Muitos deles ascenderam ao topo da hierarquia, como Rüstem Pasha, um ex-escravo croata que se tornou Grão-Vizir e genro do sultão Suleiman, o Magnífico.
Exemplos semelhantes surgem aos montes. Os mamelucos eram escravos militares que governaram o Egito e a Síria por séculos.
Eles começaram como soldados escravizados, mas tornaram-se a classe dominante, com seus líderes assumindo o título de sultão.
Além deles, o ex-escravo etíope, Malik Ambar, tornou-se um dos líderes militares e políticos mais poderosos do Sultanato de Ahmadnagar, sendo um mestre em táticas de guerrilha e administração.

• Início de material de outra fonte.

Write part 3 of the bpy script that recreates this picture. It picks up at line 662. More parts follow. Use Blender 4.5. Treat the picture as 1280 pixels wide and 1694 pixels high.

Uma anedota famosa envolve o califa abássida Al-Mamun, filho de uma concubina, que foi desafiado por um dervixe.
O dervixe argumentou que, como o califa era filho de uma escrava comprada com fundos públicos, ele deveria ser visto como "escravo do povo". Esse relato ilustra a complexa relação entre status social e escravidão.
Essa diferença pode ser observada até os dias de hoje, pois os descendentes dos escravizados nos países islâmicos nunca criaram nenhum tipo de mobilização por reparação histórica como os movimentos nativos e negros americanos.
Além disso, vale destacar que, atualmente, nenhum país islâmico permite, por lei, alguma forma de escravidão.
O Islam rompeu com a lógica que fundamentou a escravidão, criando dispositivo para coibir a violência, incentivar a integração dos servos, e permitir a mobilidade social dessas pessoas.
Os servos eram cativos de guerra ou descendentes desses. Isto significa que eram indivíduos que provocaram guerras contra reinos e países islâmicos.
Deste modo, a servidão de acordo com a Sharia, era para época uma espécie de progressão de pena, que aos poucos reintegrava a pessoa na sociedade.
Até mesmo para as atuais sociedades livres é difícil ver tamanha integração tal qual ocorria nas sociedades islâmicas antigas.
Por exemplo, é incomum ver um funcionário vestir roupas ou comer comidas tão boas quanto as de seu patrão. Além disso, os filhos de um funcionário e de um empregador, quase nunca possuem acesso às mesmas condições e oportunidades.
Mesmo com este tratamento, a escravidão e a servidão nunca foram indispensáveis para o mundo islâmico, e a alforria sempre foi incentivada.
Portanto, as atuais sociedades que coíbem a escravidão estão mais de acordo com a Sharia do que as sociedades antigas que empregavam-na.